Obama on Monday gave GM 60 days to come up with deeper cost and debt reductions than the biggest US automaker had proposed in a viability plan submitted last month.

But a "quick and surgical" bankruptcy the Obama administration described as an option appears to be inevitable, the people familiar with the matter said in the Bloomberg report.

Automakers around the world have seen sales plummet as recession-wary consumers cut back on spending, forcing them to cut production and lay off workers.

GM will close more US plants and cut more jobs and still faces a higher probability of bankruptcy to shed debt, new GM Chief Executive Fritz Henderson said on Tuesday.

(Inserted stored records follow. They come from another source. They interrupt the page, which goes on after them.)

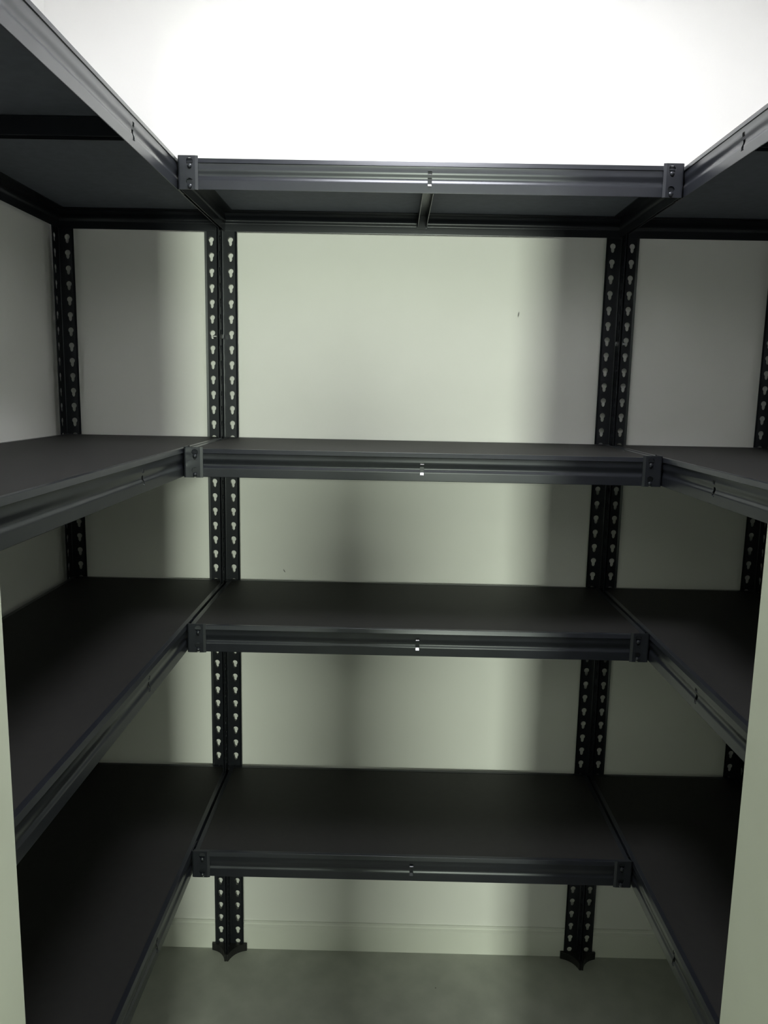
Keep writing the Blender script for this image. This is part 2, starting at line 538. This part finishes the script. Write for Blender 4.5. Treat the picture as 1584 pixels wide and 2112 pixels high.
# ---- middle unit against the back wall
mid = empty('shelving_unit', ((XP0 + XP1) / 2, 0, 0))
tag(mid, 'black metal shelving unit across the back wall, between the two side units', 'shelving unit', 'black metal shelving units')
def lm(x): return x - (XP0 + XP1) / 2
post(mid, lm(XP0 + G), 0, -PI / 2)
post(mid, lm(XP1 - G), 0, PI)
fl = BX1 - BX0 - 2 * (TH + 0.0004)
FRONT_ME = beam_mesh(fl)
REAR_ME = beam_mesh(XP1 - XP0 - 0.006)
SIDE_ME = beam_mesh(-YF - 0.008, False)
CB_MID = crossbar_mesh(-YF - 0.004)
BOARD_MID = board_mesh(lm(BX0 + 0.0045), lm(BX1 - 0.0045), YF + 0.0046, -0.0044)
for z in ROWS:
    beam(mid, 'front_beam', FRONT_ME, lm(BX0 + TH + 0.0004), YF + TH + 0.0003, z, 0, fl / 2, HOOK_DARK_ME if z < 0.8 else None)
    beam(mid, 'rear_beam', REAR_ME, lm(XP1 - 0.003), -TH - 0.0004, z, PI)
    # end rails, hidden behind the side units' aisle beams
    beam(mid, 'end_beam', SIDE_ME, lm(BX0 + TH + 0.0004), -0.005, z - 0.0002, -PI / 2)
    beam(mid, 'end_beam', SIDE_ME, lm(BX1 - TH - 0.0004), YF + 0.003, z - 0.0002, PI / 2)
    obj('shelf_board', BOARD_MID, mid, (0, 0, z))
    obj('crossbar', CB_MID, mid, (lm((BX0 + BX1) / 2), YF + 0.002, z))
    for (x, rz, sg) in ((BX0, 0, 1), (BX1, PI / 2, -1)):
        br = obj('corner_bracket', BRACKET_ME, mid, (lm(x), YF, z), rz)
        for dz in (-0.0100, -0.0450):
            if sg > 0:
                obj('rivet', RIVET_ME, br, (SLOT_U, 0.0, dz - 0.0042))
            else:
                obj('rivet', RIVET_ME, br, (0.0, SLOT_U, dz - 0.0042), -PI / 2)
joining_bolt(mid, (lm(XP0), -0.0215, 1.592), -1)
joining_bolt(mid, (lm(XP1), -0.0215, 1.592), 1)

# ---- side units (built for the left wall; sgn mirrors the layout for the right wall)
AISLE_L = ULEN - 2 * 0.0385
AISLE_ME = beam_mesh(AISLE_L)
WALL_ME = beam_mesh(ULEN - 0.006)
SHORT_ME = beam_mesh(UDEP - 0.006, False)
CB_SIDE = crossbar_mesh(UDEP - 0.003)
def side_unit(sgn, label):
    xc = XP0 - UDEP / 2 if sgn > 0 else XP1 + UDEP / 2
    u = empty('shelving_unit', (xc, -ULEN / 2, 0))
    tag(u, label, 'shelving unit', 'black metal shelving units')
    xa = (BX0 if sgn > 0 else BX1) - xc            # aisle face
    xw = -sgn * UDEP / 2                           # wall side corner
    xi = sgn * (UDEP / 2 - G)                      # aisle side corner
    yb, yf = ULEN / 2, -ULEN / 2
    # corner posts: back and front, wall side and aisle side
    post(u, xw, yb, -PI / 2 if sgn > 0 else PI)
    post(u, xi, yb, PI if sgn > 0 else -PI / 2)
    post(u, xw, yf, 0 if sgn > 0 else PI / 2)
    post(u, xi, yf, PI / 2 if sgn > 0 else 0)
    bx = sorted((xw + sgn * 0.006, xa - sgn * 0.0042))
    board = board_mesh(bx[0], bx[1], yf + 0.006, yb - 0.0044)
    for z in ROWS:
        if sgn > 0:
            beam(u, 'aisle_beam', AISLE_ME, xa, yf + 0.0385, z, PI / 2, AISLE_L / 2, HOOK_DARK_ME)
            beam(u, 'wall_beam', WALL_ME, xw + TH + 0.0004, yb - 0.003, z, -PI / 2)
            beam(u, 'end_beam', SHORT_ME, xi - 0.003, yb - TH - 0.0004, z - 0.0002, PI)
            beam(u, 'end_beam', SHORT_ME, xw + 0.003, yf + TH + 0.0004, z - 0.0002, 0)
            obj('crossbar', CB_SIDE, u, (xa - 0.001, 0, z), PI / 2)
        else:
            beam(u, 'aisle_beam', AISLE_ME, xa, yb - 0.0385, z, -PI / 2, AISLE_L / 2, HOOK_DARK_ME)
            beam(u, 'wall_beam', WALL_ME, xw - TH - 0.0004, yf + 0.003, z, PI / 2)
            beam(u, 'end_beam', SHORT_ME, xw - 0.003, yb - TH - 0.0004, z - 0.0002, PI)
            beam(u, 'end_beam', SHORT_ME, xi + 0.003, yf + TH + 0.0004, z - 0.0002, 0)
            obj('crossbar', CB_SIDE, u, (xa + 0.001, 0, z), -PI / 2)
        obj('shelf_board', board, u, (0, 0, z))
    return u
side_unit(1, 'black metal shelving unit along the left wall')
side_unit(-1, 'black metal shelving unit along the right wall')
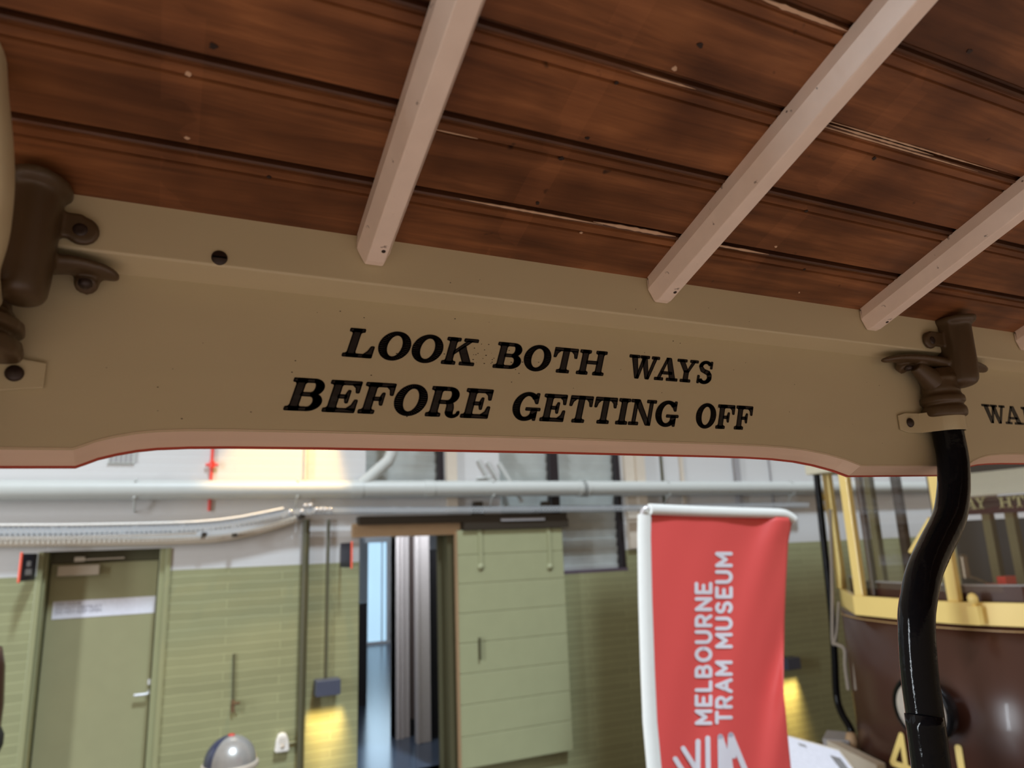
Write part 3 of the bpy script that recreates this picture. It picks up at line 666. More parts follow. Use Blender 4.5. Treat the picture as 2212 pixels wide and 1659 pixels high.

A possible bankruptcy plan being discussed for GM includes quickly forming a new company of the automaker's most profitable parts, while a group of other units would remain under bankruptcy protection for a longer period, a source familiar with the plans said on Tuesday.

But analysts say the risk is that any bankruptcy could be somehow derailed, or drag on for months or years, hurting stock holders, creditors and workers, and causing more uncertainty for financial markets and the sputtering US economy.

While the automakers would still prefer to avoid bankruptcy, advisers to both GM and Chrysler LLC have been working to prepare for potential bankruptcy filings that would aim to preserve, or sell off, the best parts of the companies.

"Our focus is on accelerating the speed of our operational restructuring and reducing liabilities and debt on the balance sheet," Bloomberg quoted GM spokeswoman Renee Rashid-Merem as saying in an e-mail.

"GM will take whatever steps are necessary to successfully restructure our company."

Chrysler spokesman Todd Goyer didn't immediately comment.